WP: Is Barack Obama ‘Black’? A Majority of Americans Say No

President Obama made history in 2008 as the first African American president in U.S. history.

But according to data in a fascinating new Pew Research Center study, a majority of Americans describe the president as “mixed race,” while just more than a quarter (27 percent) call him “black.”

Photo Credit: Pew

Photo Credit: Pew

While whites and Hispanics are far more likely to describe Obama as “mixed race,” a strong majority of African Americans see him as black. And black voters voted in historically large numbers for Obama. He won 93 percent of the African American vote in 2012 and 95 percent among that group in 2008. (John Kerry won 88 percent of the black vote in 2004; Al Gore won 90 percent in 2000.)

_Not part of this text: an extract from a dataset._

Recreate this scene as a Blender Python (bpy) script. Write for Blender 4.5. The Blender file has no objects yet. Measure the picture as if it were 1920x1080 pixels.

Obama, for his part, struggled for much of his life in how to define himself racially with a Kansas-born white mother and a Kenyan father. David Maraniss documents that process in fascinating detail in his biography of the country’s 44th president. Of Obama’s racial identity, Maraniss wrote:

Here, at age 22, was an idea that would become a key to understanding Obama the politician and public figure. Without a class meant that he was entering his adult life without financial security. Without a structure meant he had grown up lacking a solid family foundation, his father gone from the start, his mother often elsewhere, all leading to a sense of being a rootless outsider. Without a tradition was a reference to his lack of religious grounding and his hapa status, white and black, feeling completely at home in neither race. The different path he saw for himself was to rise above the divisions.